Irish President Mary McAleese has launched an unprecedented initiative that brings together all nine universities in the Republic and Northern Ireland with universities in four countries in Sub-Saharan Africa. The four involved in the Irish-African Partnership for Research Capacity Building are Uganda, Tanzania, Mozambique and Malawi.

The IAPRCB project will work to develop a coordinated approach to research in health, education, gender, and information and communications technologies between Ireland (North and South) and the four countries. The main aim is to help both Irish and African universities make an effective contribution to poverty reduction through relevant research in the four areas.

The project is largely funded by the government's development cooperation agency, Irish Aid, with some matching funding from Universities Ireland, the all-island university network. The initiative has been warmly welcomed by Professor Akilagpa Sawyerr, Secretary-General of the Association of African Universities, who attended its launch in Dublin City University.

The presidents and vice-chancellors of five universities in the participating countries also took part in workshops to discuss how the initiative will work in practice: Professor Livingston Luboobi of Makerere University, Uganda; Professor Zimani Kadzamira of the University of Malawi; Professor Rwekaza Mukandala of the University of Dar es Salaam, Tanzania; Professor Orlando Quilambo of Eduardo Mondlane University, Mozambique; and Bishop Mathias Ssekamanya of Uganda Martyrs University.

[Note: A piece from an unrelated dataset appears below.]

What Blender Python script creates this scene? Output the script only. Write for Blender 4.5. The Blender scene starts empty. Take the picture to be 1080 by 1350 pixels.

The IAPRCB is the first example of universities in the Republic of Ireland and Northern Ireland coming together to collaborate in an 'off the island' initiative to assist education in developing countries. The initiative will help Ireland's aim of becoming the sixth country in the world to reach the UN target of 0.7% of gross national product spent on development cooperation by 2012.

Organisers describe it as a first North-South initiative both in terms of Ireland and the wider world. All nine Irish universities are participants: the project's management is run from Dublin City University, its website manager is in Trinity College Dublin, its health and education postdoctoral researchers are in Queen's University Belfast and Mary Immaculate College-University of Limerick respectively, and its administrative leader is the Centre for Cross Border Studies in Armagh.